Zwischendurch hatten sich die Wolken so zugezogen, dass wir von der Landschaft um uns herum leider nichts mehr erkennen konnten.
Der Weg war mit Holzpflöcken markiert und führte über Schnee und Asche zu einem weiteren beeindruckenden Krater. Die Öffnung war riesig und wir blickten von oben tief hinab.
Als die Wolken die Sicht versperrten, wanderten wir weiter.
Leicht bergauf stapften wir durch den Schnee. Da der Sauerstoffgehalt auf 2.600 Metern geringer war als im Tal, mussten meine Schwester und meine Mutter zwischendurch immer wieder ein paar Pausen einlegen. Ich kam mit der Höhe erstaunlich gut zurecht.
Wir erreichten die Aschestraße, auf der die Allradbusse fuhren und überquerten diese.
Mittlerweile waren wir auf 2.700 Metern angekommen. Da der Himmel heute aber nicht mehr aufreißen würde, ließen wir von dem Aufstieg zum Torre del Filosofo ab und folgten dem Weg stattdessen bergabwärts.
Immer wieder gaben die Wolken ein paar Blicke frei und wir genossen die kurze Aussicht auf den Crateri Barbagallo und den markanten Cratere Piano del Lago direkt vor uns.
Meine Schwester war froh, dass es nun nicht mehr bergaufwärts ging.
Die letzten zwei Kilometer konnten wir nur noch entlang der Straße laufen. Die Lautstärke der Busse trübte ein wenig das Wandererlebnis.
Vor der Rückfahrt blickten wir noch einmal hinab ins Tal und setzten uns in die die Seilbahn zurück zum Rifugio Sapienza.
Ich freute mich, dass der heutige Ausflug positiv verlaufen war.
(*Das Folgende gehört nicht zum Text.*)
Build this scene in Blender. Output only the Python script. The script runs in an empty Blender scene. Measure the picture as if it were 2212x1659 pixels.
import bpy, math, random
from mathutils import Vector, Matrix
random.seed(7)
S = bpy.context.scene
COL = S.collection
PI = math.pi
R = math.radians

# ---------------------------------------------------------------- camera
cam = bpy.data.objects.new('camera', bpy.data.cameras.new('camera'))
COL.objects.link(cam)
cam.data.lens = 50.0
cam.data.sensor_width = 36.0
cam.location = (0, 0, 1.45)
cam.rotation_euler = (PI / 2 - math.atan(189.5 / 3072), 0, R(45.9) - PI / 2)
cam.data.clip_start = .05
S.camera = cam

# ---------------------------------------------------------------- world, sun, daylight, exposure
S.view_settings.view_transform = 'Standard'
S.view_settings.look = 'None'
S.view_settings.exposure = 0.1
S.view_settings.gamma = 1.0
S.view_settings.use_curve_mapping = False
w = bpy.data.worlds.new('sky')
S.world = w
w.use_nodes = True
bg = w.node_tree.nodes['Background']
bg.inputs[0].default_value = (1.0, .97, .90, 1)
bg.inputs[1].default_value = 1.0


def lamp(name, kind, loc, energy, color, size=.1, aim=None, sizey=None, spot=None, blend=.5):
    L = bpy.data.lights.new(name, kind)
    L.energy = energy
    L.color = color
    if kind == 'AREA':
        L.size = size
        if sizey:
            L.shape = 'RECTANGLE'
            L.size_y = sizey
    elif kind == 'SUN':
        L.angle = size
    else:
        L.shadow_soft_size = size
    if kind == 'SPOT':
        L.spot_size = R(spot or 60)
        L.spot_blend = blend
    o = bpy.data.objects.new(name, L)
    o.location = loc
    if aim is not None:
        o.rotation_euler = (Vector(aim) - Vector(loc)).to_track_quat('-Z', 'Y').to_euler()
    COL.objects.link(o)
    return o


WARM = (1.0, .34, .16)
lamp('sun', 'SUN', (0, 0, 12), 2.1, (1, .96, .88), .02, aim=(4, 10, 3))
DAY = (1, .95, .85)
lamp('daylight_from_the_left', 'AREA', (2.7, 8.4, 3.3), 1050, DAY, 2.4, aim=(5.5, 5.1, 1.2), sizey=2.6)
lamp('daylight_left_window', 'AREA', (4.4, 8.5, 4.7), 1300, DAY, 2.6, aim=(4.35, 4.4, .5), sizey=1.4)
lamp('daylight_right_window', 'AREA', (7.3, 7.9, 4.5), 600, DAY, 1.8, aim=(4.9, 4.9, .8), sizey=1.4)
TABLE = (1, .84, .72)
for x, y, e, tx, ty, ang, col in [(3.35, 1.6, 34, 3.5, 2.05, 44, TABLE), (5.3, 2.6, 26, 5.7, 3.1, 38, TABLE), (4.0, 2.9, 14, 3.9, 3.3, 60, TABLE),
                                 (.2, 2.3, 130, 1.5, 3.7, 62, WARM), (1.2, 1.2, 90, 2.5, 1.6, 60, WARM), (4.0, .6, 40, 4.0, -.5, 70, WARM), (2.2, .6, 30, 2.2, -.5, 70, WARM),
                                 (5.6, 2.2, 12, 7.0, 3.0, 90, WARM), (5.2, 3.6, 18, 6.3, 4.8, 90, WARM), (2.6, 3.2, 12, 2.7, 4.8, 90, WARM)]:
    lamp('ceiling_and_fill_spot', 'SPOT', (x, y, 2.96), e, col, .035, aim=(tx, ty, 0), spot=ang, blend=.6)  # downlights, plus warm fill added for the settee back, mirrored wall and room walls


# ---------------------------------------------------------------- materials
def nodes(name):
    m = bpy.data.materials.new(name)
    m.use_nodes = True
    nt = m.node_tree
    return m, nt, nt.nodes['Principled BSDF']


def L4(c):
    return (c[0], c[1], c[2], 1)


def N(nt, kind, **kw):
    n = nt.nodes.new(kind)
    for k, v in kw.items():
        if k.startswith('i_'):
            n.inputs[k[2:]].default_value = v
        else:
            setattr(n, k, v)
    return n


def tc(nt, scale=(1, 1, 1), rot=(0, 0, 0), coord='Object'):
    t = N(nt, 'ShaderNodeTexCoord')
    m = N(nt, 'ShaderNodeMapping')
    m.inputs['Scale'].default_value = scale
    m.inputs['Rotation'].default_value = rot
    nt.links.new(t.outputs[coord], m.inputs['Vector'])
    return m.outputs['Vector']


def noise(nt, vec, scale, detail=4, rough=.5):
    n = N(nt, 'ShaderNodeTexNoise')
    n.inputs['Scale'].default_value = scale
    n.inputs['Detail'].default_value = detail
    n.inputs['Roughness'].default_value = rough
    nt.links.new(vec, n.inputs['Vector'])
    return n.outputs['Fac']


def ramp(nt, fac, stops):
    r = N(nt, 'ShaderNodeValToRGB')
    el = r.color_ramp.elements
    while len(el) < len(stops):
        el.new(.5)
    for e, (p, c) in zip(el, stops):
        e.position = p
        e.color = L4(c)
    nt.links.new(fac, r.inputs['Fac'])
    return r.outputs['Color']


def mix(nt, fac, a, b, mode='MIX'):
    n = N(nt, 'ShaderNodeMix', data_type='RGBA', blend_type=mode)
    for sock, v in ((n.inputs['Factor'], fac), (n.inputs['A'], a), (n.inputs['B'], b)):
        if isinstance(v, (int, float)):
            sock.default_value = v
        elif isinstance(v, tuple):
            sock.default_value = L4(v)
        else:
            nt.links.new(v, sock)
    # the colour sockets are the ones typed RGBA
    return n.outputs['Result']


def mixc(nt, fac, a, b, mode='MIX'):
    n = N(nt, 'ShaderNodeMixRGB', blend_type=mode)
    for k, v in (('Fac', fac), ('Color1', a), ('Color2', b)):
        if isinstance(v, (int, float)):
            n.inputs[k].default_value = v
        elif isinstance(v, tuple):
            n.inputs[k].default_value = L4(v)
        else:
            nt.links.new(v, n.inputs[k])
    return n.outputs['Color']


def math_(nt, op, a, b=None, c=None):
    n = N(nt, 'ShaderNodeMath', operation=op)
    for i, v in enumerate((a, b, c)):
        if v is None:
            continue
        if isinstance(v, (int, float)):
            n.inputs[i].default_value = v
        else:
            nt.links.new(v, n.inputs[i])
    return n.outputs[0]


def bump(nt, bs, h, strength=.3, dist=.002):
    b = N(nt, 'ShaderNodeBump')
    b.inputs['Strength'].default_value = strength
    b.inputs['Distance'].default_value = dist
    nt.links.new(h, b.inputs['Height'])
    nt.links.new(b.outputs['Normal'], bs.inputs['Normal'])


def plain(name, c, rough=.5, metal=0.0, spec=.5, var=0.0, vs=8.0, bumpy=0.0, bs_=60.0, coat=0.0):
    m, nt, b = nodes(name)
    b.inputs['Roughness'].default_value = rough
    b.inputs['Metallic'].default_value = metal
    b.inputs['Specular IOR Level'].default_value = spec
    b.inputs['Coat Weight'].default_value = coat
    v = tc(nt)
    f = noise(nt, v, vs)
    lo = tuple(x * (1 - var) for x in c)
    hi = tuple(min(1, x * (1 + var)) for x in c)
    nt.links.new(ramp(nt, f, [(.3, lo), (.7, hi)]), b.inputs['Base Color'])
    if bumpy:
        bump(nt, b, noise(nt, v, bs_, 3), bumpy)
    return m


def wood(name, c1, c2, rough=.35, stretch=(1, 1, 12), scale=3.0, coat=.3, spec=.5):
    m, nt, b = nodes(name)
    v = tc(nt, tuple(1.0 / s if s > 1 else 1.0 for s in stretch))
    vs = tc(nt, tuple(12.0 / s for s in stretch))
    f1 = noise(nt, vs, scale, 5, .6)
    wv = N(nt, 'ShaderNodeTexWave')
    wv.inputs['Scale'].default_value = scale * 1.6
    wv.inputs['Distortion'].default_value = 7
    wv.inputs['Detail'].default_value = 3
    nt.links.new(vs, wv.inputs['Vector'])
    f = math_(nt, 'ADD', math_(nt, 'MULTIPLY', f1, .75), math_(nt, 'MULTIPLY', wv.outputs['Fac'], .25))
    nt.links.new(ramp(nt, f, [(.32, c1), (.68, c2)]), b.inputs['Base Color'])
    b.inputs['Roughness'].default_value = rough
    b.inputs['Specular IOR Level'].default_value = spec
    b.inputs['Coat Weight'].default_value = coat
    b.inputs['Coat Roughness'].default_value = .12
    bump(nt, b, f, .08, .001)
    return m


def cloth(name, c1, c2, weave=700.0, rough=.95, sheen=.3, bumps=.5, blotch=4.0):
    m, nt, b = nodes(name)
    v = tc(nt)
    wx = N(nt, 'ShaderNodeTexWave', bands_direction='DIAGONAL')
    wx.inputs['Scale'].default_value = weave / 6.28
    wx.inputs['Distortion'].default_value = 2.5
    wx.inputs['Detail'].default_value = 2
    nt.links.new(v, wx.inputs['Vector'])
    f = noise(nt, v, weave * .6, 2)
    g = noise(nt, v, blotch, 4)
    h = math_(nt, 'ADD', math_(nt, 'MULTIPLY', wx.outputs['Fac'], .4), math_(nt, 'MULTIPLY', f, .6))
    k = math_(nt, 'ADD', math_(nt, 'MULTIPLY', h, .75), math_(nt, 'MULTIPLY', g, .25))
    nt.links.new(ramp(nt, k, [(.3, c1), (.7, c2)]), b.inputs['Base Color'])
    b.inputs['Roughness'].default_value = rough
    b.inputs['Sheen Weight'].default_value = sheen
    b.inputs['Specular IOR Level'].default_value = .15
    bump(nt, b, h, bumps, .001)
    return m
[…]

Ich hätte mich doch sehr geärgert, wenn es für 64 Euro wieder nur Wolken zu sehen gegeben hätte.
Glücklich liefen wir von der Seilbahnstation zurück zum Rifugio und entspannten uns ein wenig.
Am Nachmittag brachen wir noch einmal auf und fuhren zu einen alten Haus, dass durch einen Lavastrom des Ätna verschüttet wurde.
Da wir nach der heutigen Wanderung Hunger mitgebracht hatten, konnten wir es gar nicht erwarten, bis das Restaurant im Rifugio Sapienza um 19:30 Uhr endlich seine Türen öffnete.
Wir bestellten erneut Pizza, die uns fast bis an den Rand des Platzens brachte.
Zum leckeren Tiramisu und den Canolli konnten wir allerdings trotzdem nicht „Nein“ sagen. Ich liebe Italien.
So vollgefressen wie heute hab ich mich noch nie gefühlt.